Admission to the Official List must be sought for all further issues of securities of a class already listed prior to the further issue of securities.

Corporate debt Securities

6.44

The issuer must be incorporated under the Companies Act 1991, be a reporting issuer and must continue to be so registered to remain listed or, if the issuer is not incorporated in Guyana but in a foreign country, the issuer must be listed on a regulated market in that country of incorporation. The securities for which admission to the Official List is sought must be registered with the Council under section 57 of the Act.

6.45

If the shares of the issuer are not listed, both the issuer and its business must, in the opinion of GASCI, be suitable for admission to the Official List.

6.46

A new applicant must produce audited accounts for the 3 financial years preceding the application for admission to the Official List. In exceptional cases GASCI may accept a shorter period.

6.47

If the shares of the issuer are not admitted to the Official List, the issuer must have net tangible assets of at least 1,000 million dollars, and the nominal amount of each class of debt securities for which listing is sought must be at least the smaller of 10% of the issuer’s net tangible assets or 200 million dollars or such other amount as GASCI may from time to time determine. Further issues of debt securities which are uniform in all respects with debt securities of a class already listed are not subject to these limits. In exceptional cases, a lower minimum nominal amount may be accepted where GASCI is satisfied as to marketability.

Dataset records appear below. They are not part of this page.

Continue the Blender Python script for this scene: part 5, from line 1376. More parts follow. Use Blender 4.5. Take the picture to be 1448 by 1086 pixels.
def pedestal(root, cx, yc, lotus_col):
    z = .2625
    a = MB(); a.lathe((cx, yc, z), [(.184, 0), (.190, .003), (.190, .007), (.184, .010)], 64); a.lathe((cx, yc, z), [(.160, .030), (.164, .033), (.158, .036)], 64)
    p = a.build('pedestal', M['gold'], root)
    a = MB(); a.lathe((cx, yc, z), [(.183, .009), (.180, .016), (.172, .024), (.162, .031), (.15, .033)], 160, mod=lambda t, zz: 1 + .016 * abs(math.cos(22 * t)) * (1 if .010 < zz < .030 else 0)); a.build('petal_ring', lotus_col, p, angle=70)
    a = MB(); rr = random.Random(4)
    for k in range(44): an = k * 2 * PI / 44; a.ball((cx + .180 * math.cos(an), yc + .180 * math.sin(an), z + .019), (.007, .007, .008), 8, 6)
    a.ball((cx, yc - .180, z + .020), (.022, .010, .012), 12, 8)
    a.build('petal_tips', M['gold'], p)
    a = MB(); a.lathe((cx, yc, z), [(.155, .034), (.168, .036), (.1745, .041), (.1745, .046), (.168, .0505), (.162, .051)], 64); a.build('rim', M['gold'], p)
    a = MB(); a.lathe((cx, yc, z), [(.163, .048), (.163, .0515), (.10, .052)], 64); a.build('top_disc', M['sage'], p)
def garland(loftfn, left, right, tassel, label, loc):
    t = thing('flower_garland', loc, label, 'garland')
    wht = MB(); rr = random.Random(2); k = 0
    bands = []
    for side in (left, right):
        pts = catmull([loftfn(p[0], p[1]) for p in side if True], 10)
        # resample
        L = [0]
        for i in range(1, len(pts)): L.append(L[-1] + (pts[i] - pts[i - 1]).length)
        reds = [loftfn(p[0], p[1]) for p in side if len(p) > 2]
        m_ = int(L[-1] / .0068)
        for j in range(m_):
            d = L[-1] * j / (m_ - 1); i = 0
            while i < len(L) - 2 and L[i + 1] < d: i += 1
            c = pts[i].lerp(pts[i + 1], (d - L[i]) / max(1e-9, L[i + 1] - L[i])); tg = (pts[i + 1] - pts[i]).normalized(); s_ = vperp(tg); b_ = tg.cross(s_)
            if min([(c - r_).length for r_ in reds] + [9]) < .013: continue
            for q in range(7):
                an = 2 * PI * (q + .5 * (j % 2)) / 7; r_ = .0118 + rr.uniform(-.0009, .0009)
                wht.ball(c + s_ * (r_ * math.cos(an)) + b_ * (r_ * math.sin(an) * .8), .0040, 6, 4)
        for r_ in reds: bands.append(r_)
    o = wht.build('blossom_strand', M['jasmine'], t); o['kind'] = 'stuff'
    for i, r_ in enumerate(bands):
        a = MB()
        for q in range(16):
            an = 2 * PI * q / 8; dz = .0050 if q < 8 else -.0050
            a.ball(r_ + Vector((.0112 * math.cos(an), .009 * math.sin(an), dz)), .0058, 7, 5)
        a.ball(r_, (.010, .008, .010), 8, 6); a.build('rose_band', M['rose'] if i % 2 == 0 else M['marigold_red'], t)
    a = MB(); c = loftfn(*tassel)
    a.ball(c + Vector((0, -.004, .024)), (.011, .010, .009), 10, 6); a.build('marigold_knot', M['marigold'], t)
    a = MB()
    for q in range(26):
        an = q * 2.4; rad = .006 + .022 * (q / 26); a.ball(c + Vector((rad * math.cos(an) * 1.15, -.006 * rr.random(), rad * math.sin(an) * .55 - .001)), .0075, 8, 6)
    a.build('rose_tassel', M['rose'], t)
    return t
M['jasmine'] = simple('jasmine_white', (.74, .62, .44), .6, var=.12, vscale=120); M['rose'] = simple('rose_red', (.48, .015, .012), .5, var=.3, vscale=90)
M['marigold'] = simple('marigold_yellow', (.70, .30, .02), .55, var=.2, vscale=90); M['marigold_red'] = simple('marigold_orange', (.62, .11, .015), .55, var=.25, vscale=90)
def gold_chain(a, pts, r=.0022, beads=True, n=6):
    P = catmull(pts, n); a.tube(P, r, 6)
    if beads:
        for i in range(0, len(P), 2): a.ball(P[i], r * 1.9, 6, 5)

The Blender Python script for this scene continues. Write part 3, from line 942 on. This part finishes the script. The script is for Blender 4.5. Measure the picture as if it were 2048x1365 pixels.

In the case of options, warrants or similar rights to subscribe or purchase debt securities, the same limits will apply as would apply to the underlying debt securities to be subscribed or purchased.

6.48

The debt securities for which admission to the Official List is sought must be fully negotiable and freely transferable.

Debt securities other than corporate debt securities

6.49

In the case of debt securities other than corporate debt securities, the qualifications for admission to the Official List shall be determined by GASCI on an ad hoc basis.